Afghanistan was a pawn in the Cold War between US and Russia

Afghanistan was a pawn in the Cold War between US and Russia

by Simon Basketter
After the Second World War and the independence of India, Britain declined as an imperial power and the US replaced it.
The Cold War saw both the US and the Soviet Union try to gain influence in Afghanistan. By now Stalinist Russia bore no relation to the revolutionary country of 1917 that had no imperial designs on other states.
During the 1950s and 1960s Afghanistan had one of the highest rates of aid per head in the world. The government remained neutral, emphasised the country’s strategic position, and raked in the cash from all sides.
The Afghan airforce flew Russian MIGs, but the pilots were trained in the US. The government used the planes and army to bomb and shoot Afghan people who took part in a whole series of local rebellions.
A left grew through the 1960s and 1970s but it lacked a base and found itself looking to change from above.
In 1978 a Communist coup led to a civil war. The government carried out some limited measures that benefited women and the poor, but it brutally repressed all opposition.
This pro-Russian government collapsed in 1979 after 18 months in power, and Russian leader Leonid Brezhnev sent in troops.
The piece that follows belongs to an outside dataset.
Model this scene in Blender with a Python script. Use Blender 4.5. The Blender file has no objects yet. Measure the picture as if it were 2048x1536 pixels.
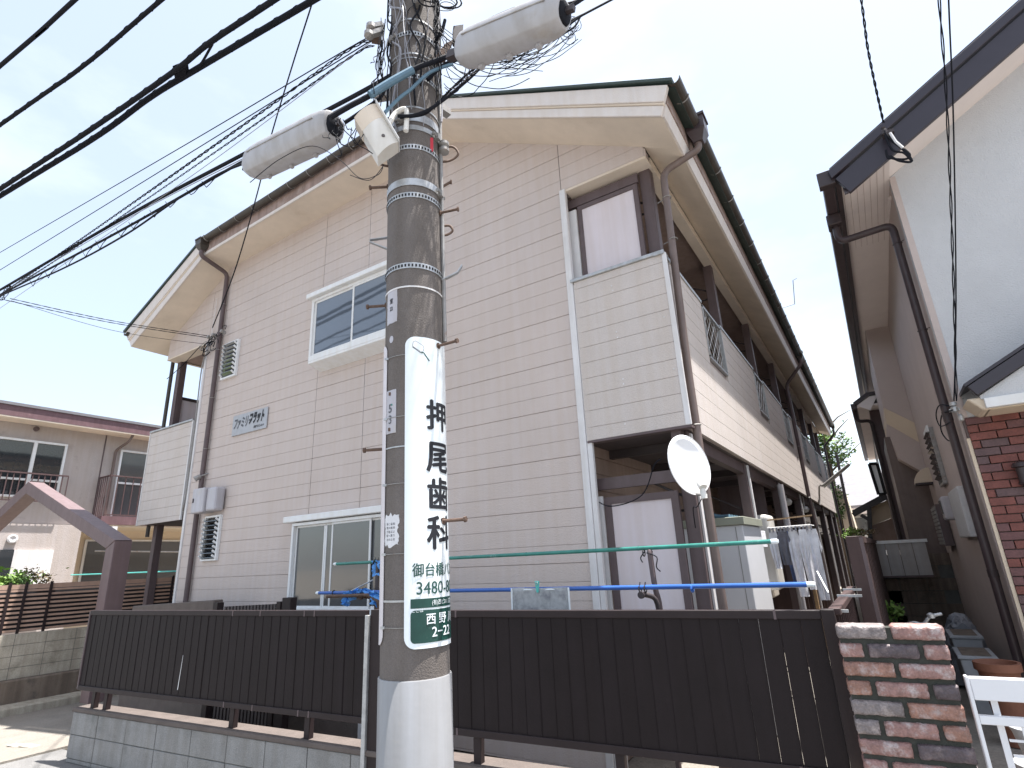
import bpy, bmesh, math, random
from mathutils import Vector as V, Matrix
random.seed(7)
R = math.radians
S = bpy.context.scene
C = S.collection
EYE = 1.6                      # camera height; everything below is laid out relative to the eye and lifted at the end
# ---------------------------------------------------------------- camera
F, YAW, PITCH, ROLL = 1108.5551, -0.5626, 0.3075, -0.0461     # focal length in photo pixels, angles in radians
def cam_axes():
    cy, sy = math.cos(YAW), math.sin(YAW)
    w = V((sy*math.cos(PITCH), cy*math.cos(PITCH), math.sin(PITCH)))
    r = V((cy, -sy, 0)); u = r.cross(w)
    c, s = math.cos(ROLL), math.sin(ROLL)
    return r*c+u*s, u*c-r*s, w
CR, CU, CW = cam_axes()
cd = bpy.data.cameras.new('camera'); cam = bpy.data.objects.new('camera', cd); C.objects.link(cam)
cd.sensor_width = 36; cd.lens = F/2048*36; cd.clip_start = .05; cd.clip_end = 3000
M = Matrix((CR, CU, -CW)).transposed().to_4x4(); cam.matrix_world = Matrix.Translation((0, 0, EYE)) @ M
S.camera = cam
# ---------------------------------------------------------------- sky and sun
SUN_EL = R(76.5); SUN_H = V((.90, .436, 0)).normalized()
world = bpy.data.worlds.new('World'); S.world = world; world.use_nodes = True
wn = world.node_tree; wn.nodes.clear(); NL = wn.links.new
def wnode(t, **k):
    n = wn.nodes.new(t)
    for a, b in k.items(): setattr(n, a, b)
    return n
sky = wnode('ShaderNodeTexSky', sky_type='NISHITA', sun_disc=False, sun_elevation=SUN_EL, sun_rotation=math.atan2(SUN_H.x, SUN_H.y),
            air_density=1.0, dust_density=2.2, ozone_density=1.0, altitude=50)
tc = wnode('ShaderNodeTexCoord')
mp = wnode('ShaderNodeMapping'); mp.inputs['Scale'].default_value = (1, 1, 2.4)
nz = wnode('ShaderNodeTexNoise'); nz.inputs['Scale'].default_value = 1.5; nz.inputs['Detail'].default_value = 7; nz.inputs['Roughness'].default_value = .55
rp = wnode('ShaderNodeValToRGB'); rp.color_ramp.elements[0].position = .47; rp.color_ramp.elements[1].position = .68
mx = wnode('ShaderNodeMixRGB'); mx.blend_type = 'MIX'
fac = wnode('ShaderNodeMath', operation='MULTIPLY_ADD'); fac.inputs[1].default_value = .36; fac.inputs[2].default_value = .34
bg = wnode('ShaderNodeBackground'); bg.inputs['Strength'].default_value = .106
wo = wnode('ShaderNodeOutputWorld')
NL(tc.outputs['Generated'], mp.inputs['Vector']); NL(mp.outputs[0], nz.inputs['Vector']); NL(nz.outputs[0], rp.inputs[0])
NL(rp.outputs[0], fac.inputs[0]); NL(fac.outputs[0], mx.inputs[0]); NL(sky.outputs[0], mx.inputs[1]); mx.inputs[2].default_value = (4.7, 5.0, 5.15, 1)
NL(mx.outputs[0], bg.inputs[0]); NL(bg.outputs[0], wo.inputs[0])
sd = bpy.data.lights.new('sun', 'SUN'); sd.energy = 4.7; sd.angle = R(.55); sd.color = (1, .965, .92)
sun = bpy.data.objects.new('sun', sd); C.objects.link(sun)
sv = V((SUN_H.x*math.cos(SUN_EL), SUN_H.y*math.cos(SUN_EL), math.sin(SUN_EL)))
sun.rotation_euler = sv.to_track_quat('Z', 'Y').to_euler(); sun.location = (0, 0, 30)
S.view_settings.view_transform = 'Standard'; S.view_settings.look = 'None'; S.view_settings.gamma = 1; S.view_settings.use_curve_mapping = False
S.view_settings.exposure = 1.52
S.render.engine = 'CYCLES'; S.cycles.max_bounces = 8; S.cycles.diffuse_bounces = 5; S.cycles.use_denoising = True
# ---------------------------------------------------------------- pixel to point on a real plane
def ray(x, y): return CR*((x-1024)/F) + CU*((768-y)/F) + CW
def onY(x, y, Y): d = ray(x, y); return d*(Y/d.y)
def onX(x, y, X): d = ray(x, y); return d*(X/d.x)
def onZ(x, y, Z): d = ray(x, y); return d*(Z/d.z)
def onP(x, y, o, n): d = ray(x, y); return d*(o.dot(n)/d.dot(n))
# ---------------------------------------------------------------- materials
MATS = {}
def mat(name, col, rough=.7, var=.12, scale=8, bump=.15, bscale=120, metal=0, streak=0, stain_glint=None, grain=None, spec=.4, coat=0):
    m = bpy.data.materials.new(name); m.use_nodes = True; MATS[name] = m
    nt = m.node_tree; b = nt.nodes['Principled BSDF']; L = nt.links.new; N = nt.nodes.new
    b.inputs['Roughness'].default_value = rough; b.inputs['Metallic'].default_value = metal
    b.inputs['Specular IOR Level'].default_value = spec
    if coat: b.inputs['Coat Weight'].default_value = coat
    geo = N('ShaderNodeNewGeometry')
    n1 = N('ShaderNodeTexNoise'); n1.inputs['Scale'].default_value = scale; n1.inputs['Detail'].default_value = 6; n1.inputs['Roughness'].default_value = .65
    L(geo.outputs['Position'], n1.inputs['Vector'])
    r1 = N('ShaderNodeValToRGB'); r1.color_ramp.elements[0].position = .3; r1.color_ramp.elements[1].position = .7
    r1.color_ramp.elements[0].color = (*[c*(1-var) for c in col], 1); r1.color_ramp.elements[1].color = (*[min(1, c*(1+var)) for c in col], 1)
    L(n1.outputs[0], r1.inputs[0]); out = r1.outputs[0]
    if streak:
        ms = N('ShaderNodeMapping'); ms.inputs['Scale'].default_value = (14, 14, .7); L(geo.outputs['Position'], ms.inputs[0])
        n2 = N('ShaderNodeTexNoise'); n2.inputs['Scale'].default_value = 1; n2.inputs['Detail'].default_value = 4; L(ms.outputs[0], n2.inputs['Vector'])
        r2 = N('ShaderNodeValToRGB'); r2.color_ramp.elements[0].position = .36; r2.color_ramp.elements[1].position = .62
        k = 1-streak; r2.color_ramp.elements[0].color = (k, k*.98, k*.95, 1); r2.color_ramp.elements[1].color = (1, 1, 1, 1); L(n2.outputs[0], r2.inputs[0])
        mm = N('ShaderNodeMixRGB'); mm.blend_type = 'MULTIPLY'; mm.inputs[0].default_value = 1; L(out, mm.inputs[1]); L(r2.outputs[0], mm.inputs[2]); out = mm.outputs[0]
    if stain_glint:
        scol, ssc, lo, hi = stain_glint
        n3 = N('ShaderNodeTexNoise'); n3.inputs['Scale'].default_value = ssc; n3.inputs['Detail'].default_value = 8; n3.inputs['Roughness'].default_value = .7; L(geo.outputs['Position'], n3.inputs['Vector'])
        r3 = N('ShaderNodeValToRGB'); r3.color_ramp.elements[0].position = lo; r3.color_ramp.elements[1].position = hi; L(n3.outputs[0], r3.inputs[0])
        mm = N('ShaderNodeMixRGB'); L(r3.outputs[0], mm.inputs[0]); L(out, mm.inputs[1]); mm.inputs[2].default_value = (*scol, 1); out = mm.outputs[0]
    if grain:
        n4 = N('ShaderNodeTexNoise'); n4.inputs['Scale'].default_value = grain[0]; n4.inputs['Detail'].default_value = 2; L(geo.outputs['Position'], n4.inputs['Vector'])
        r4 = N('ShaderNodeValToRGB'); r4.color_ramp.elements[0].position = .35; r4.color_ramp.elements[1].position = .65
        k = 1-grain[1]; r4.color_ramp.elements[0].color = (k, k, k, 1); L(n4.outputs[0], r4.inputs[0])
        mm = N('ShaderNodeMixRGB'); mm.blend_type = 'MULTIPLY'; mm.inputs[0].default_value = 1; L(out, mm.inputs[1]); L(r4.outputs[0], mm.inputs[2]); out = mm.outputs[0]
    L(out, b.inputs['Base Color'])
    if bump:
        nb = N('ShaderNodeTexNoise'); nb.inputs['Scale'].default_value = bscale; nb.inputs['Detail'].default_value = 3; L(geo.outputs['Position'], nb.inputs['Vector'])
        bp = N('ShaderNodeBump'); bp.inputs['Strength'].default_value = bump; bp.inputs['Distance'].default_value = .01
        L(nb.outputs[0], bp.inputs['Height']); L(bp.outputs[0], b.inputs['Normal'])
    return m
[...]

They occupied the country, took over the government and fought a colonial war.
The Russians invaded to ensure that Afghanistan remained friendly to them. Their motives were exactly the same as those of British imperialism and the US today – to protect their imperialist interests.
Russia had four Central Asian republics bordering Afghanistan – what are now the countries of Uzbekistan, Turkmenistan, Tajikistan and Kyrgyzstan. If Afghanistan fell to insurrection, they might follow.
The Soviet invasion was a disaster for the people of Afghanistan. There were eight years of bitter war.
Because the resistance had the support of the people, the Russians could only fight back with repression.
They used bombers, hundreds of thousands of land mines, helicopter gunships and napalm. Roughly a million Afghans died, out of a population of 25 million.
Opium production in Afghanistan took off in 1979 as the whole economy collapsed. The US supported elements of the Afghan resistance in the 1980s to destabilise Russia as part of the Cold War.
The superpowers kept the war going until 1989, when Russian troops were finally forced to leave. Around six million Afghans had been forced to flee to refugee camps in neighbouring Pakistan and Iran.
The US government had poured billions of dollars of military aid in the 1980s and then cut it off in the 1990s after the defeat and collapse of Russia.
It wanted nothing more to do with a country that was no longer any use after the end of the Cold War.
Local powers encouraged civil war and in 1994 the Taliban, which had grown up in the refugee camps, invaded from Pakistan, supported by the US. Pakistani military support and Saudi money followed.
While the country was ravaged by famine and war, the US could not leave Afghanistan alone. In 1998 Bill Clinton bombed the country.
And then after 9/11 the US chose the weakest, least defended and most desperate place to attack – Afghanistan.
Seven years on imperial occupation has further destroyed the lives of the Afghan people, and the Afghans are again resisting an imperial occupation.
Afghan society can only be transformed in the interests of the mass of the people by workers and peasants taking their lives into their own hands.
Achieving this will require the final expulsion of all imperialist forces from the country.